- Written instruction
Exclude the pictures and reproduce the remaining data exactly as written.

────────────────

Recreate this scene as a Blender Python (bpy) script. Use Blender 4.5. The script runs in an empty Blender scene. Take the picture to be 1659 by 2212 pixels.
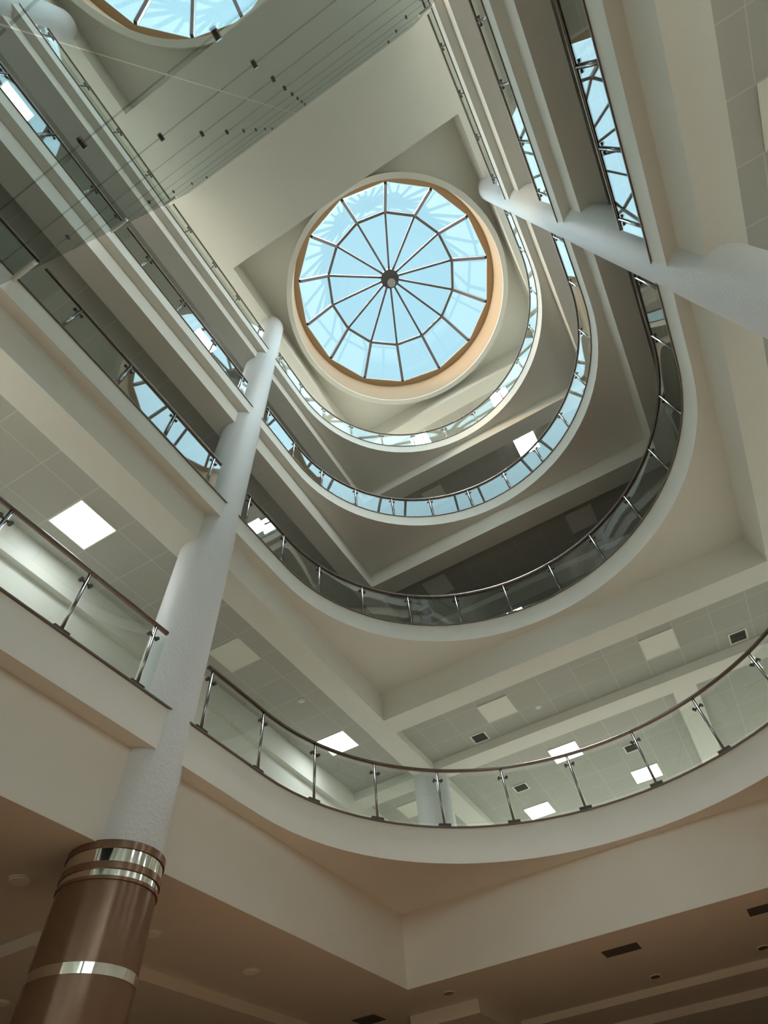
import bpy, bmesh, math
from mathutils import Matrix, Vector
from mathutils.geometry import tessellate_polygon
PI = math.pi
sc = bpy.context.scene
col = sc.collection

# ------------------------------------------------------------------ scale and camera
S = 4.5            # metres per plan unit
CZ = 1.55          # eye height above the lobby floor
cam_d = bpy.data.cameras.new('camera'); cam = bpy.data.objects.new('camera', cam_d); col.objects.link(cam)
RT = ((-0.86382008, -0.49751586, -0.07932747), (0.44778321, -0.68603603, -0.57344988), (0.23087891, -0.53087903, 0.81539094))
rx, dn, fw = (Vector(r) for r in RT)
M = Matrix((rx, -dn, -fw)).transposed().to_4x4(); M.translation = Vector((0, 0, CZ))
cam.matrix_world = M
cam_d.sensor_fit = 'HORIZONTAL'; cam_d.sensor_width = 36; cam_d.lens = 36 * 1191.434 / 1659
cam_d.clip_start = 0.05; cam_d.clip_end = 300
sc.camera = cam
sc.view_settings.view_transform = 'Standard'; sc.view_settings.look = 'None'
sc.view_settings.exposure = 0.12; sc.view_settings.gamma = 1.0; sc.view_settings.use_curve_mapping = False
sc.cycles.max_bounces = 12; sc.cycles.diffuse_bounces = 7; sc.cycles.glossy_bounces = 5
sc.cycles.transparent_max_bounces = 24; sc.cycles.transmission_bounces = 8
sc.cycles.sample_clamp_indirect = 6.0; sc.cycles.caustics_reflective = False; sc.cycles.caustics_refractive = False
try: sc.cycles.use_denoising = True
except Exception: pass

# ------------------------------------------------------------------ world and daylight
w = bpy.data.worlds.new('sky'); sc.world = w; w.use_nodes = True
nt = w.node_tree; bg = nt.nodes['Background']
# hazy sky: clear blue overhead, bright towards the horizon, dull ground below
tcw = nt.nodes.new('ShaderNodeTexCoord'); sep = nt.nodes.new('ShaderNodeSeparateXYZ'); rmp = nt.nodes.new('ShaderNodeValToRGB')
nt.links.new(tcw.outputs['Generated'], sep.inputs[0]); nt.links.new(sep.outputs['Z'], rmp.inputs['Fac']); nt.links.new(rmp.outputs['Color'], bg.inputs[0])
SKY_H, SKY_Z, SKY_G = (0.97, 0.99, 0.97), (0.107, 0.178, 0.204), (0.24, 0.225, 0.19)
SKY_GAIN = 4.5
cr = rmp.color_ramp; e = cr.elements
e[0].position = 0.0; e[0].color = (*SKY_G, 1); e[1].position = 0.02; e[1].color = (*SKY_H, 1)
for p_, c_ in ((0.5, SKY_H), (0.72, SKY_Z)):
    q_ = e.new(p_); q_.color = (*c_, 1)
bg.inputs[1].default_value = SKY_GAIN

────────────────

- Written answer
Recreate this scene as a Blender Python (bpy) script. Use Blender 4.5. The script runs in an empty Blender scene. Take the picture to be 1659 by 2212 pixels.
import bpy, bmesh, math
from mathutils import Matrix, Vector
from mathutils.geometry import tessellate_polygon
PI = math.pi
sc = bpy.context.scene
col = sc.collection

# ------------------------------------------------------------------ scale and camera
S = 4.5            # metres per plan unit
CZ = 1.55          # eye height above the lobby floor
cam_d = bpy.data.cameras.new('camera'); cam = bpy.data.objects.new('camera', cam_d); col.objects.link(cam)
RT = ((-0.86382008, -0.49751586, -0.07932747), (0.44778321, -0.68603603, -0.57344988), (0.23087891, -0.53087903, 0.81539094))
rx, dn, fw = (Vector(r) for r in RT)
M = Matrix((rx, -dn, -fw)).transposed().to_4x4(); M.translation = Vector((0, 0, CZ))
cam.matrix_world = M
cam_d.sensor_fit = 'HORIZONTAL'; cam_d.sensor_width = 36; cam_d.lens = 36 * 1191.434 / 1659
cam_d.clip_start = 0.05; cam_d.clip_end = 300
sc.camera = cam
sc.view_settings.view_transform = 'Standard'; sc.view_settings.look = 'None'
sc.view_settings.exposure = 0.12; sc.view_settings.gamma = 1.0; sc.view_settings.use_curve_mapping = False
sc.cycles.max_bounces = 12; sc.cycles.diffuse_bounces = 7; sc.cycles.glossy_bounces = 5
sc.cycles.transparent_max_bounces = 24; sc.cycles.transmission_bounces = 8
sc.cycles.sample_clamp_indirect = 6.0; sc.cycles.caustics_reflective = False; sc.cycles.caustics_refractive = False
try: sc.cycles.use_denoising = True
except Exception: pass

# ------------------------------------------------------------------ world and daylight
w = bpy.data.worlds.new('sky'); sc.world = w; w.use_nodes = True
nt = w.node_tree; bg = nt.nodes['Background']
# hazy sky: clear blue overhead, bright towards the horizon, dull ground below
tcw = nt.nodes.new('ShaderNodeTexCoord'); sep = nt.nodes.new('ShaderNodeSeparateXYZ'); rmp = nt.nodes.new('ShaderNodeValToRGB')
nt.links.new(tcw.outputs['Generated'], sep.inputs[0]); nt.links.new(sep.outputs['Z'], rmp.inputs['Fac']); nt.links.new(rmp.outputs['Color'], bg.inputs[0])
SKY_H, SKY_Z, SKY_G = (0.97, 0.99, 0.97), (0.107, 0.178, 0.204), (0.24, 0.225, 0.19)
SKY_GAIN = 4.5
cr = rmp.color_ramp; e = cr.elements
e[0].position = 0.0; e[0].color = (*SKY_G, 1); e[1].position = 0.02; e[1].color = (*SKY_H, 1)
for p_, c_ in ((0.5, SKY_H), (0.72, SKY_Z)):
    q_ = e.new(p_); q_.color = (*c_, 1)
bg.inputs[1].default_value = SKY_GAIN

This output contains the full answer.